→ WORK TO BE COMPLETED
Repeat exactly the lines from the start of the material below up to and including the "random.seed(7)" line.

→ MATERIAL
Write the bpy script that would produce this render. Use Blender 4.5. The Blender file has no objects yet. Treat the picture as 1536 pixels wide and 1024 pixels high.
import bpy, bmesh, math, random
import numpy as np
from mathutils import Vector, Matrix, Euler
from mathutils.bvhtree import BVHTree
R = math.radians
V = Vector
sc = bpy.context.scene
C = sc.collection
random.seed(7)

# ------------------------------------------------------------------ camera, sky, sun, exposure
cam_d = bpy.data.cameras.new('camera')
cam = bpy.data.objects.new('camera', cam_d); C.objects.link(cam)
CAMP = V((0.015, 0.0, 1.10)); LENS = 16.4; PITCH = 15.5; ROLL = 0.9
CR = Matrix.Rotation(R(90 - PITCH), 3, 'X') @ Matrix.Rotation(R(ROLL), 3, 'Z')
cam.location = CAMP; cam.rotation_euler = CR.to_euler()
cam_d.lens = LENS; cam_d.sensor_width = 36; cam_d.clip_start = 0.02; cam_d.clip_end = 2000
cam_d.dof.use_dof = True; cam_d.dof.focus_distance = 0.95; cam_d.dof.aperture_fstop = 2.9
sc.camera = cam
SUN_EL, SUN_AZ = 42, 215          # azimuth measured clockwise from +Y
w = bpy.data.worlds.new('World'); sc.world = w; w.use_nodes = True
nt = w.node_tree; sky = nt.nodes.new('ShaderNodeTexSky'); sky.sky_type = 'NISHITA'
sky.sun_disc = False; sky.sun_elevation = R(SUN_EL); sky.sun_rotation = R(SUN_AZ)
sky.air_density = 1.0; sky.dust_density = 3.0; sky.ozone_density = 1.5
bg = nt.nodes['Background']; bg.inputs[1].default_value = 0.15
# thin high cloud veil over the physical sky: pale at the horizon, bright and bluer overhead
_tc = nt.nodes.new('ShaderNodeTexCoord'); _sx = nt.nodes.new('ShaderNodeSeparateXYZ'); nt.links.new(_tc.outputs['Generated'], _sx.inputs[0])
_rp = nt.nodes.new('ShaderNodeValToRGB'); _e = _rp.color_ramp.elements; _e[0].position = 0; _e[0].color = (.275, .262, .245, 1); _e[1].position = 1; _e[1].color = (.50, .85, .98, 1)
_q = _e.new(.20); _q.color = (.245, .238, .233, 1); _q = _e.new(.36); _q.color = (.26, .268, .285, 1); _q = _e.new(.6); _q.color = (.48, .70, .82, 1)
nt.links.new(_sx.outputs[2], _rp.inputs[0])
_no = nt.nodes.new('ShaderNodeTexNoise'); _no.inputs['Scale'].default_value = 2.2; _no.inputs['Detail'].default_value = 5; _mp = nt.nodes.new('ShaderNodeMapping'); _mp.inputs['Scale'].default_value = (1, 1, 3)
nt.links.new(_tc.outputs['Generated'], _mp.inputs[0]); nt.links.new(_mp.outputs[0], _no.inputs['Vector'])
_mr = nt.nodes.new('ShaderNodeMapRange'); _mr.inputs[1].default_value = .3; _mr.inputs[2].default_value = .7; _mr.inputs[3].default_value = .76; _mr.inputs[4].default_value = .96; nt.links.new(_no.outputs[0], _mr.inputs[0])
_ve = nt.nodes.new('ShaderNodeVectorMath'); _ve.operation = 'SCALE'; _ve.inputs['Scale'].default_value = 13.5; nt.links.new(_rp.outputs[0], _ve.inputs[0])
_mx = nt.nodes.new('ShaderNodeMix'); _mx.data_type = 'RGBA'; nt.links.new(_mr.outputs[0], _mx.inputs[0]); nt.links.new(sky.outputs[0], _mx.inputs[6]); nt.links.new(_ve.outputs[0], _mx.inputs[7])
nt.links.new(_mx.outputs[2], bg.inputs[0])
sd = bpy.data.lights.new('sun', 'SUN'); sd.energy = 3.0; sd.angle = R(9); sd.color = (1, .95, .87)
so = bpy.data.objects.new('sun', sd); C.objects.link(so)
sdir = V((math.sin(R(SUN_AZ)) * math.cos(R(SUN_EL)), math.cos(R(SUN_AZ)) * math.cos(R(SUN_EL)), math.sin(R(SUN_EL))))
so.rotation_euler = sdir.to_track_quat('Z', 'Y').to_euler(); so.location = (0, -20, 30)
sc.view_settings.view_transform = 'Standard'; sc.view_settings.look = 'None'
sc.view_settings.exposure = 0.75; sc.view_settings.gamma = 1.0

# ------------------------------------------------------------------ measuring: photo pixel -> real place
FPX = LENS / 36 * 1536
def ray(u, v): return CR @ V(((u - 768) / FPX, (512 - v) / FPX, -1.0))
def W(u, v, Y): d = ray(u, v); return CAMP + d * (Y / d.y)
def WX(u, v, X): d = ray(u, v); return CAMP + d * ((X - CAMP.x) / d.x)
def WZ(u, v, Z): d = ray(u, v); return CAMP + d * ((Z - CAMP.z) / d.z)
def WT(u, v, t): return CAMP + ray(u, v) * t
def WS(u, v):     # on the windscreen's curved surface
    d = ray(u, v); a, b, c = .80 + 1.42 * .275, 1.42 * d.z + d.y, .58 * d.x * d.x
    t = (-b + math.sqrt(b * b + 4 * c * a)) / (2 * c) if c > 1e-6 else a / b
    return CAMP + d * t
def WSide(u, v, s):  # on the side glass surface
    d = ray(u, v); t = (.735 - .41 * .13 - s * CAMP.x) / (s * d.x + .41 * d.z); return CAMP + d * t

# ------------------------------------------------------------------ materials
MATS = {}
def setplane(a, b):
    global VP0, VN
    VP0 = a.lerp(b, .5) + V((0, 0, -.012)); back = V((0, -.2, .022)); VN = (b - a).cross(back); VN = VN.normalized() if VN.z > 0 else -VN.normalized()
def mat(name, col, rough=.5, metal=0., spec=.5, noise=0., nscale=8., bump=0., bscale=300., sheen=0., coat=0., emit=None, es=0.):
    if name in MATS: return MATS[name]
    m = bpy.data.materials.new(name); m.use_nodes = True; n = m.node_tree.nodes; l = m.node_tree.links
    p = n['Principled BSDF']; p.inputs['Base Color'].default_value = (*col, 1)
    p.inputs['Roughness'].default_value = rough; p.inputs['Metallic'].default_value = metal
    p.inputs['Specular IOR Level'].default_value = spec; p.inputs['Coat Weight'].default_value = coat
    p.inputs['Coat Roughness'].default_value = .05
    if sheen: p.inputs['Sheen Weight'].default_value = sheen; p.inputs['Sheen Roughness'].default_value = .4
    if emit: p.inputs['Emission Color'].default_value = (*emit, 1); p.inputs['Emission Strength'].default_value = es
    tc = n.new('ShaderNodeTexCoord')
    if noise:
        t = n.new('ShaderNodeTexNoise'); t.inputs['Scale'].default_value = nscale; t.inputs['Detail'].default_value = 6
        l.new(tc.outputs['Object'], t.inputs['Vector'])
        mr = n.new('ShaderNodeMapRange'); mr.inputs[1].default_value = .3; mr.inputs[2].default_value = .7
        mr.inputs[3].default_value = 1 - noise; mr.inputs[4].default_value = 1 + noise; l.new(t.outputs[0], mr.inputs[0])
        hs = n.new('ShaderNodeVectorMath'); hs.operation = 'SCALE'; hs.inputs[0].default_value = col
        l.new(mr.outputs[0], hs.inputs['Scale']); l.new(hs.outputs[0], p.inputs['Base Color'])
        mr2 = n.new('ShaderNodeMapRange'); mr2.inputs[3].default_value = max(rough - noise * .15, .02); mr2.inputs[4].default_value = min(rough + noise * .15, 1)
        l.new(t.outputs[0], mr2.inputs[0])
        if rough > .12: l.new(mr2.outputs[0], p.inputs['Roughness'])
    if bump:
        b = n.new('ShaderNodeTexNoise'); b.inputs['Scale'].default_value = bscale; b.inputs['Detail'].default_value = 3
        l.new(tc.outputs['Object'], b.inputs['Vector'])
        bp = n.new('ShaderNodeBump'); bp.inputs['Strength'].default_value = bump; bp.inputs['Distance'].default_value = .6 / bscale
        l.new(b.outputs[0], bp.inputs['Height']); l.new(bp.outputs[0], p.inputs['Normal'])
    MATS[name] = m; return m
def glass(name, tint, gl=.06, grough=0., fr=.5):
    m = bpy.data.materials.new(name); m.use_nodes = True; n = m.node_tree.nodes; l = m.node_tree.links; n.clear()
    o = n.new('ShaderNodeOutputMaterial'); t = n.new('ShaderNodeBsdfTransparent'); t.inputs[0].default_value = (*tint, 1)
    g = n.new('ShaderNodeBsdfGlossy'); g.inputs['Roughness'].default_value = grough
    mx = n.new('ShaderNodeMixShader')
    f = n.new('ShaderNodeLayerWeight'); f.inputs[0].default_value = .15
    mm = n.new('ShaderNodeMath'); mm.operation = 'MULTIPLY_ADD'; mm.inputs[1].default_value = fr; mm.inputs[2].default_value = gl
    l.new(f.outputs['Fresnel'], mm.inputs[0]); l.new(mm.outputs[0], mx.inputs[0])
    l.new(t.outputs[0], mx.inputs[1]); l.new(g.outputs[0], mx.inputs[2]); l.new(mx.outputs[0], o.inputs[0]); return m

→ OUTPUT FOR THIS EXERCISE
Write the bpy script that would produce this render. Use Blender 4.5. The Blender file has no objects yet. Treat the picture as 1536 pixels wide and 1024 pixels high.
import bpy, bmesh, math, random
import numpy as np
from mathutils import Vector, Matrix, Euler
from mathutils.bvhtree import BVHTree
R = math.radians
V = Vector
sc = bpy.context.scene
C = sc.collection
random.seed(7)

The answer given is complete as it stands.